Children, he said, will consider someone a friend if they know their name and if they play with them or give them something. That's why it's important, he said, to never put your child's name on their clothing, lunchboxes, backpacks or other personal items, or post a sign on the house with their name. It puts the abductor on a first-name basis with your child.
"They are more halfway home if they know your kid's name," he said. "Don't rely on the 'stranger' bit; it's just not there."
He suggested placing a telephone number inside clothing items instead. If an item is lost, it can be returned, and it is another way to teach the telephone number to the child.
One tip is to develop a secret family password. This way, he said, if you have to send a friend to pick them up, the child can verify that you sent them by requiring them to say the password. The password should be changed once it is used. Or the child can tell them they won't go until they ask permission from a parent, something that would foil the plan of a would-be abductor, McPherson said.
When bad things do happen, children should know that they can tell.
"They've got to know that they're not in trouble if they tell," he said. "There's a difference between tattling and telling. Anything that has the potential to hurt somebody or something needs to be told."
If children are younger, stuffed animals or animal puppets can be used to act out situations because they often are less threatening.
If they get lost in a store, children should be taught to go to a cash register, since a store employee usually is operating the register. Older women or women with children also are people they can turn to for help.
Mary Bowie and Renee Tingstrom came to the seminar together to get some ideas on how to talk to their children.
Bowie said many of the topics she had already covered with her children, but never thought their friends not having the same information.
"What you might be teaching your children may not be what their friends are getting," she said.
One participant recalled a personal incident when she was with a babysitter who approached a stopped vehicle, even though she had been taught not to.
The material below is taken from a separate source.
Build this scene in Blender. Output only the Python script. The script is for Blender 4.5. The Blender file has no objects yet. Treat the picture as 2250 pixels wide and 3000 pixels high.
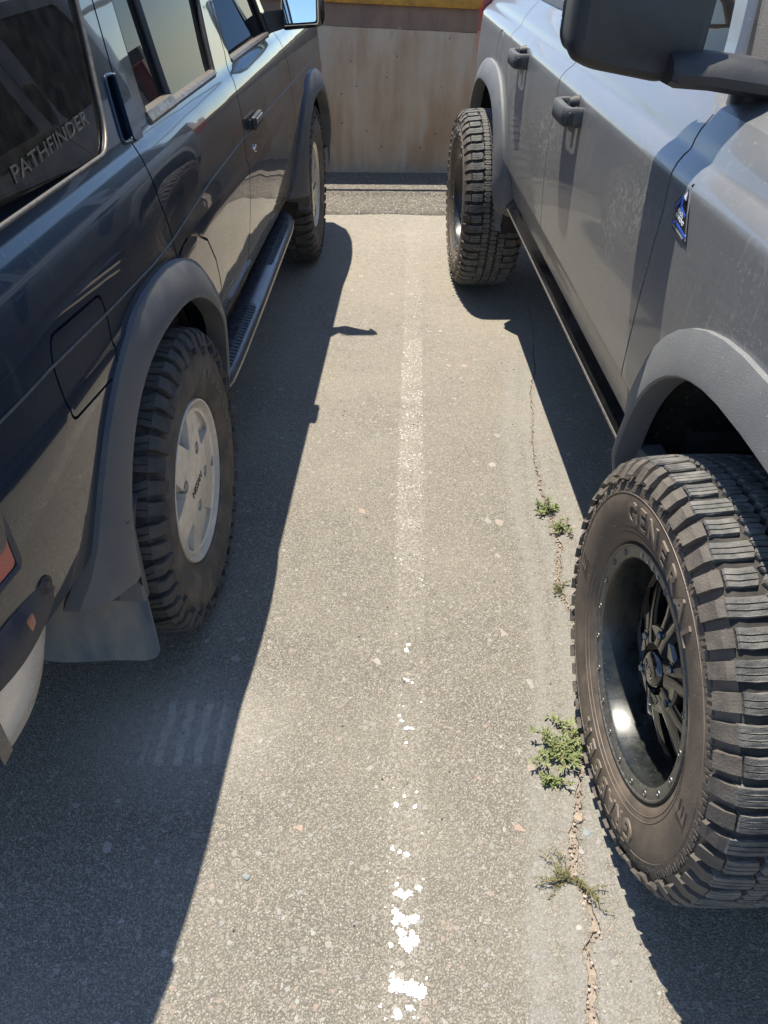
import bpy, bmesh, math, random
import numpy as np
from mathutils import Vector, Matrix, noise as mnoise

# ------------------------------------------------------------------ camera, sky, sun, exposure
SC = bpy.context.scene
COL = SC.collection
cam_d = bpy.data.cameras.new('camera'); cam = bpy.data.objects.new('camera', cam_d); COL.objects.link(cam)
cam_d.sensor_fit = 'VERTICAL'; cam_d.sensor_height = 36; cam_d.sensor_width = 27
cam_d.lens = 2248.3/3000*36
cam_d.clip_end = 2000; cam_d.clip_start = .02
cam.matrix_world = Matrix.Translation((0, 0, 1.501)) @ Matrix.Rotation(math.pi/2-.6637, 4, 'X') @ Matrix.Rotation(.0066, 4, 'Z')
SC.camera = cam
KX, KY = .166, -.26                     # shadow run per metre of drop
sun_dir = Vector((-KX, -KY, 1)).normalized()
elev = math.asin(sun_dir.z)
W = bpy.data.worlds.new("World"); SC.world = W; W.use_nodes = True
nt = W.node_tree
sky = nt.nodes.new('ShaderNodeTexSky'); sky.sky_type = 'NISHITA'; sky.sun_disc = False
sky.sun_elevation = elev; sky.sun_rotation = math.atan2(sun_dir.x, sun_dir.y)
sky.altitude = 1600; sky.dust_density = .3; sky.air_density = 1.0
bg = nt.nodes['Background']; bg.inputs[1].default_value = .130
nt.links.new(sky.outputs[0], bg.inputs[0])
sd = bpy.data.lights.new('sun', 'SUN'); sd.energy = 4.4; sd.angle = math.radians(.53); sd.color = (1, .93, .80)
so = bpy.data.objects.new('sun', sd); COL.objects.link(so)
so.rotation_euler = sun_dir.to_track_quat('Z', 'Y').to_euler(); so.location = (-2, 2, 8)
SC.view_settings.view_transform = 'Standard'; SC.view_settings.look = 'None'
SC.view_settings.gamma = 1; SC.view_settings.use_curve_mapping = False
SC.view_settings.exposure = 1.14
SC.render.engine = 'CYCLES'
SC.cycles.max_bounces = 8; SC.cycles.transparent_max_bounces = 12
RND = random.Random(7)

# ------------------------------------------------------------------ materials
def mat(name, c1, c2=None, rough=.6, rough2=None, metal=0., scale=20., detail=6., coat=0., coat_r=.05, bump=0., bscale=None,
        lo=.35, hi=.65, stretch=(1, 1, 1), spec=.5, speck=None, ior=None):
    """two-tone procedural surface; c2/rough2 blended in by noise; bump from a second noise; speck=(colour, scale, threshold)"""
    m = bpy.data.materials.new(name); m.use_nodes = True
    N = m.node_tree.nodes; L = m.node_tree.links; P = N['Principled BSDF']
    P.inputs['Metallic'].default_value = metal; P.inputs['Roughness'].default_value = rough
    P.inputs['Specular IOR Level'].default_value = spec
    if ior: P.inputs['IOR'].default_value = ior
    P.inputs['Coat Weight'].default_value = coat; P.inputs['Coat Roughness'].default_value = coat_r
    tc = N.new('ShaderNodeTexCoord'); mp = N.new('ShaderNodeMapping'); mp.inputs['Scale'].default_value = stretch
    L.new(tc.outputs['Object'], mp.inputs[0])
    if c2 is None: c2 = tuple(c*.8 for c in c1)
    n = N.new('ShaderNodeTexNoise'); n.inputs['Scale'].default_value = scale; n.inputs['Detail'].default_value = detail
    n.inputs['Roughness'].default_value = .62
    L.new(mp.outputs[0], n.inputs[0])
    r = N.new('ShaderNodeMapRange'); r.inputs[1].default_value = lo; r.inputs[2].default_value = hi
    L.new(n.outputs[0], r.inputs[0])
    mx = N.new('ShaderNodeMix'); mx.data_type = 'RGBA'
    mx.inputs[6].default_value = (*c1, 1); mx.inputs[7].default_value = (*c2, 1)
    L.new(r.outputs[0], mx.inputs[0]); col = mx.outputs[2]
    if speck:
        sc_, thr = speck[1], speck[2]
        v = N.new('ShaderNodeTexVoronoi'); v.inputs['Scale'].default_value = sc_; L.new(tc.outputs['Object'], v.inputs[0])
        sp = N.new('ShaderNodeSeparateColor'); L.new(v.outputs['Color'], sp.inputs[0])
        a = N.new('ShaderNodeMath'); a.operation = 'GREATER_THAN'; a.inputs[1].default_value = thr; L.new(sp.outputs[0], a.inputs[0])
        b = N.new('ShaderNodeMath'); b.operation = 'LESS_THAN'; b.inputs[1].default_value = .28; L.new(v.outputs['Distance'], b.inputs[0])
        c = N.new('ShaderNodeMath'); c.operation = 'MULTIPLY'; L.new(a.outputs[0], c.inputs[0]); L.new(b.outputs[0], c.inputs[1])
        m2 = N.new('ShaderNodeMix'); m2.data_type = 'RGBA'; L.new(c.outputs[0], m2.inputs[0]); L.new(col, m2.inputs[6])
        m2.inputs[7].default_value = (*speck[0], 1); col = m2.outputs[2]
    L.new(col, P.inputs['Base Color'])
    if rough2 is not None:
        rr = N.new('ShaderNodeMapRange'); rr.inputs[1].default_value = 0; rr.inputs[2].default_value = 1
        rr.inputs[3].default_value = rough; rr.inputs[4].default_value = rough2
        L.new(r.outputs[0], rr.inputs[0]); L.new(rr.outputs[0], P.inputs['Roughness'])
    if bump:
        n2 = N.new('ShaderNodeTexNoise'); n2.inputs['Scale'].default_value = bscale or scale*3; n2.inputs['Detail'].default_value = 4
        L.new(tc.outputs['Object'], n2.inputs[0])
        bp = N.new('ShaderNodeBump'); bp.inputs['Strength'].default_value = bump; bp.inputs['Distance'].default_value = .003
        L.new(n2.outputs[0], bp.inputs['Height']); L.new(bp.outputs[0], P.inputs['Normal'])
        if coat and bump < .2: L.new(bp.outputs[0], P.inputs['Coat Normal'])
    return m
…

Tingstrom said using a family password was something new she learned.
"That password idea is excellent. I'm going to use that," she said.
* Make sure children know not to accept rides or gifts from people they do not know well. Stay at least 16 feet away from a stranger in a car who stops to ask for directions.
* Teach your child that the proper reaction to being accosted by a stranger is to yell "no" and run away.
* Let your child know that people sometimes use tricks to lure children away from their homes. Adults should ask other adults, not children, for directions or help in finding something, such as a lost puppy.
* Make up a secret password only the family knows. This way, if someone approaches your child saying he was sent by you, the child can ask for the password.
* Teach your child to recognize the types of people they can turn to for help if lost, including police officers, firefighters, school crossing guards, elderly women and women with children.
* Draw your child's hand on a sheet of paper and together identify five people he can tell if anything bad happens. If the child can use the telephone, add the number to each finger. Be sure they understand that if a person is not home, won't listen, or doesn't believe them, then they must go on to another and another until someone takes them seriously.
* Encourage your child to pair up with a friend whenever they are away from you, since predators rarely focus on kids who aren't alone.
* Develop a "what if" game using various dangerous scenarios your child could find himself in. Ask them how they would react in each situation.
* Advise your child that nothing they own - shoes, jackets, jewelry or money - is worth risking a life for. If they are threatened by someone over these items, then the only safe thing to do is give it up.
* Paint the numbers 9 and 1 red on the telephone as a guide for dialing 911.
* Screaming or yelling is one of the best defenses a child has because it immediately draws attention. Have a screaming club where you practice who can yell the loudest.
* As soon as possible, teach the child his full name and telephone number.